Exercise goal -
Copy out exactly the lines from the first line of the material below through the line containing "R = math.radians", and nothing beyond them.

## begin Stored rows

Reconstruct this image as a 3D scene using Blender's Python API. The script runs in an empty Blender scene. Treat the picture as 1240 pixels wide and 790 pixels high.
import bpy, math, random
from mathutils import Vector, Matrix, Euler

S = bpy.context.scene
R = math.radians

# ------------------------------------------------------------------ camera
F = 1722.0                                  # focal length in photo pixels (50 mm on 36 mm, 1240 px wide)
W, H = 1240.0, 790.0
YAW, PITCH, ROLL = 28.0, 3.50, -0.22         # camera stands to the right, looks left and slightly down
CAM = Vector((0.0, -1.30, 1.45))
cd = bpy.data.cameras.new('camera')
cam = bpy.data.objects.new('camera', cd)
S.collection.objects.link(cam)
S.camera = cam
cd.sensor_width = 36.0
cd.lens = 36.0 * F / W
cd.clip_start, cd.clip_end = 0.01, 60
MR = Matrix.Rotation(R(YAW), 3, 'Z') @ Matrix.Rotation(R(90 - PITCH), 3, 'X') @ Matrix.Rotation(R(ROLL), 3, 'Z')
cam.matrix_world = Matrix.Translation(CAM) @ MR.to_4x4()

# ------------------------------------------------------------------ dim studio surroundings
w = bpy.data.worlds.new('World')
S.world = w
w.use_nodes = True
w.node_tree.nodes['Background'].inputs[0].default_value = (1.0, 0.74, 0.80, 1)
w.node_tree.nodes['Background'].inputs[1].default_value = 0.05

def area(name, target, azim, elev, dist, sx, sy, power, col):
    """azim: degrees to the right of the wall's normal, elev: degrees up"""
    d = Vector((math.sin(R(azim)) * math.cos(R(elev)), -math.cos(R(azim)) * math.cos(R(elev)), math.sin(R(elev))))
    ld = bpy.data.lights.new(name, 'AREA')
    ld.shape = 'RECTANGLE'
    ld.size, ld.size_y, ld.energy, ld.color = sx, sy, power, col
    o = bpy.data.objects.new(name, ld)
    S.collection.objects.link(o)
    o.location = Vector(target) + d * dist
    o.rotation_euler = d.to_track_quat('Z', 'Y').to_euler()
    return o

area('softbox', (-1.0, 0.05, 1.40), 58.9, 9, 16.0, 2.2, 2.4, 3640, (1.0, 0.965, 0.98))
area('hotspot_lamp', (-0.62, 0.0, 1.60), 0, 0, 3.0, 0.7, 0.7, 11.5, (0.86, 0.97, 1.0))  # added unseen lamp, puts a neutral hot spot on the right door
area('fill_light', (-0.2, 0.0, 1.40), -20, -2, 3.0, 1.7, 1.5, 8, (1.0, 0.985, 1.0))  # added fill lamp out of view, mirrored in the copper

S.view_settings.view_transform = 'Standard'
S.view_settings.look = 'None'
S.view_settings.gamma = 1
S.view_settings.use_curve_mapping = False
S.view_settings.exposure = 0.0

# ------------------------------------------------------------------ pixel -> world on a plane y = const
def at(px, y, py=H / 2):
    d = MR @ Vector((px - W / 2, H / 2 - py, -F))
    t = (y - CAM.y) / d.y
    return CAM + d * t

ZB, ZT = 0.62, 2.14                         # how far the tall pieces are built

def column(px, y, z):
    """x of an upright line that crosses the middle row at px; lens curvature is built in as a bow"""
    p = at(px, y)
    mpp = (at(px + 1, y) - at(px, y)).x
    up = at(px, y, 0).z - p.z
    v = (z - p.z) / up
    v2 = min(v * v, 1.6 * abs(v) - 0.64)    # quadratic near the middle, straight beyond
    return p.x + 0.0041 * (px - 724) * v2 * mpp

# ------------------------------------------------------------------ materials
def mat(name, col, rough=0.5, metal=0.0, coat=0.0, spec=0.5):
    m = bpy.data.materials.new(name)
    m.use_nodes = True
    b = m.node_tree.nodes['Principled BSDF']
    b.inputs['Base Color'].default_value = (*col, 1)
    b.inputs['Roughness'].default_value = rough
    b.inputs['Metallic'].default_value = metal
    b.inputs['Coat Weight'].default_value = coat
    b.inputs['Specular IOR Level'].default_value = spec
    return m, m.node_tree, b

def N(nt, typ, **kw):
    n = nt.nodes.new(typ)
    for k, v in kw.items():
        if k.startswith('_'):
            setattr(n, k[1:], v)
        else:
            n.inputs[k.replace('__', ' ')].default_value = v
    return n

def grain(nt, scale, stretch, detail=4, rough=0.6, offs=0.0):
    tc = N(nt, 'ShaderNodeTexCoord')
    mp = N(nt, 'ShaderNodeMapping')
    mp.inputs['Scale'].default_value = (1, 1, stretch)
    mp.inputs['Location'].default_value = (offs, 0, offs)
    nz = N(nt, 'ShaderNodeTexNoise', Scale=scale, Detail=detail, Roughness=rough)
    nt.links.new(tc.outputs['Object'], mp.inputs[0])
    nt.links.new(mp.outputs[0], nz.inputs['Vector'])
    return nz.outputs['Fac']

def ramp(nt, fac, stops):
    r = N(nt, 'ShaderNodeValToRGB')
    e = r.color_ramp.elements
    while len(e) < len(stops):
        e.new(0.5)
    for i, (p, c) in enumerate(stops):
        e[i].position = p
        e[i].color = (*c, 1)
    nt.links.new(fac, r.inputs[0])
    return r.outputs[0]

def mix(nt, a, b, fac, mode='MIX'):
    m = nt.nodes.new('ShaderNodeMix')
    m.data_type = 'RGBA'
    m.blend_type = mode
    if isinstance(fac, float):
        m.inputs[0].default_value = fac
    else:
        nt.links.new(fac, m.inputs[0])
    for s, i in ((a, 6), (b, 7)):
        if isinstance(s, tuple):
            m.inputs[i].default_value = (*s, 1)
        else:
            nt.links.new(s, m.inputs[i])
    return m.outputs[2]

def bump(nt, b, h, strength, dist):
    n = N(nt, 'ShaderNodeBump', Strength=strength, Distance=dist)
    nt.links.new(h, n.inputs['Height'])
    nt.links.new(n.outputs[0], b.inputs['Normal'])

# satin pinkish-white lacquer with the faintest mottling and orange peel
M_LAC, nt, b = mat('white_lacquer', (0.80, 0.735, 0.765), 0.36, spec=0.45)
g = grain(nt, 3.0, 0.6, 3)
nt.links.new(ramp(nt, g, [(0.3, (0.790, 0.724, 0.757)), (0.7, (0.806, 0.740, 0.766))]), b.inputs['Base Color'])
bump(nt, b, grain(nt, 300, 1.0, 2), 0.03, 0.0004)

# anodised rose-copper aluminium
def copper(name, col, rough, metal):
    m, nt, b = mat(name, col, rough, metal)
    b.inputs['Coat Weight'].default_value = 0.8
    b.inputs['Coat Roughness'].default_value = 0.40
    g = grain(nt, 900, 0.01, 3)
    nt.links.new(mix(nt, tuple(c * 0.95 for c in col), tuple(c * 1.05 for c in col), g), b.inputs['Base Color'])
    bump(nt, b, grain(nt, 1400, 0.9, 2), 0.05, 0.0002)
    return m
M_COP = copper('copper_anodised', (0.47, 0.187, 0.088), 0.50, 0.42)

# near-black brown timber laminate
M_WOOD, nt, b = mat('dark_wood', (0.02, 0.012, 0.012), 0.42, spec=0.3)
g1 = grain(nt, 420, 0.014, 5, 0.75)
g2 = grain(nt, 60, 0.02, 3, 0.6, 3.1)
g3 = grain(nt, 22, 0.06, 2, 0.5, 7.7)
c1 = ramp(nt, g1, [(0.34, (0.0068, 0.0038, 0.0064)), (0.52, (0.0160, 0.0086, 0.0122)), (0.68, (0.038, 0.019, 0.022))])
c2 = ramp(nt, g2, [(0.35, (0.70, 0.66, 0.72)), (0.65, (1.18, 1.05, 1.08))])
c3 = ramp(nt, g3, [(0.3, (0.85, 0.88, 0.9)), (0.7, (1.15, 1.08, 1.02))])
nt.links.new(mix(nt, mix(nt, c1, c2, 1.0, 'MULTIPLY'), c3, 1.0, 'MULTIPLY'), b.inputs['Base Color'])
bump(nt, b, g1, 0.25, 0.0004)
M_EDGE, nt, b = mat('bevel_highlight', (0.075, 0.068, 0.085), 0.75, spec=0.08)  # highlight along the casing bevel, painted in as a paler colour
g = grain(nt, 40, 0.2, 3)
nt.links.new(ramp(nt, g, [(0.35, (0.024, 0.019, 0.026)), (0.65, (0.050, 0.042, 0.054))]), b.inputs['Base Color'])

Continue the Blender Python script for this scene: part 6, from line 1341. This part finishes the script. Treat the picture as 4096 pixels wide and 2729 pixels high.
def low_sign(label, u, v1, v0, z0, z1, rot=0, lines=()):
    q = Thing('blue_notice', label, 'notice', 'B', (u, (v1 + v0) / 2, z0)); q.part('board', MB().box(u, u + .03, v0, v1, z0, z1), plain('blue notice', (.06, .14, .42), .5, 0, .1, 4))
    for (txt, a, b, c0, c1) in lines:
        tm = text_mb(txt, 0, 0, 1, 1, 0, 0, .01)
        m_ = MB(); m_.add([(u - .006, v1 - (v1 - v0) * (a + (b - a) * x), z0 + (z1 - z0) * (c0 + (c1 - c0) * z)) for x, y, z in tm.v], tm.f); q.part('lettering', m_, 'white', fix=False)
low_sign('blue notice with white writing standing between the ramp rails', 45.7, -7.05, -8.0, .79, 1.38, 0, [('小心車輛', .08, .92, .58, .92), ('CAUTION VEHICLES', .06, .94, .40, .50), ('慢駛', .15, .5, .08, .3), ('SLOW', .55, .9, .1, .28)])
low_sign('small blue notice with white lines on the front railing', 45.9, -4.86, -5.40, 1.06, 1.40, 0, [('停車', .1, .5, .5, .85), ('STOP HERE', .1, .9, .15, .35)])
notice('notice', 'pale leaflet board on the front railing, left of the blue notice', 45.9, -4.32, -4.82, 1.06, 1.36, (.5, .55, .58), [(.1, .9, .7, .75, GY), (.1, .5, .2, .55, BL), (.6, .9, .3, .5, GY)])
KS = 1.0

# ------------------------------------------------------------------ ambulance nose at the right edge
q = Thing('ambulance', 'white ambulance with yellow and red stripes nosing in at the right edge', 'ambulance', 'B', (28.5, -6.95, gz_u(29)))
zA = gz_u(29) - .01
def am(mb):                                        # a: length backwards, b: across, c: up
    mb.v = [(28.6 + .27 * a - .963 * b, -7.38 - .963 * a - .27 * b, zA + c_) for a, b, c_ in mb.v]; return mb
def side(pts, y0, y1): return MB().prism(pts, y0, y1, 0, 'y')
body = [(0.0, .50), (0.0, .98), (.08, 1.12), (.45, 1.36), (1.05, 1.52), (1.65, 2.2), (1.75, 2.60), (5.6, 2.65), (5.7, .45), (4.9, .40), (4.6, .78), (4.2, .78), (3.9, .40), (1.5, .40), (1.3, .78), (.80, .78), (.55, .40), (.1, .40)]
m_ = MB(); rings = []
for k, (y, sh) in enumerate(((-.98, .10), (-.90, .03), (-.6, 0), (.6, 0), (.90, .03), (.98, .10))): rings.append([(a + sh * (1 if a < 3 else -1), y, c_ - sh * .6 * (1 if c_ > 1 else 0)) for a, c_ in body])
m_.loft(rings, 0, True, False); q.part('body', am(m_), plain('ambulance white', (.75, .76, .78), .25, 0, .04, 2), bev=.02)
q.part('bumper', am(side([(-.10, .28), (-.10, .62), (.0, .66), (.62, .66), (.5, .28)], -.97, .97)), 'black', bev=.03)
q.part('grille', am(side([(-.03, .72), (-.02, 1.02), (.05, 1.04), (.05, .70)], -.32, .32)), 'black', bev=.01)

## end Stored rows

Full output -
Reconstruct this image as a 3D scene using Blender's Python API. The script runs in an empty Blender scene. Treat the picture as 1240 pixels wide and 790 pixels high.
import bpy, math, random
from mathutils import Vector, Matrix, Euler

S = bpy.context.scene
R = math.radians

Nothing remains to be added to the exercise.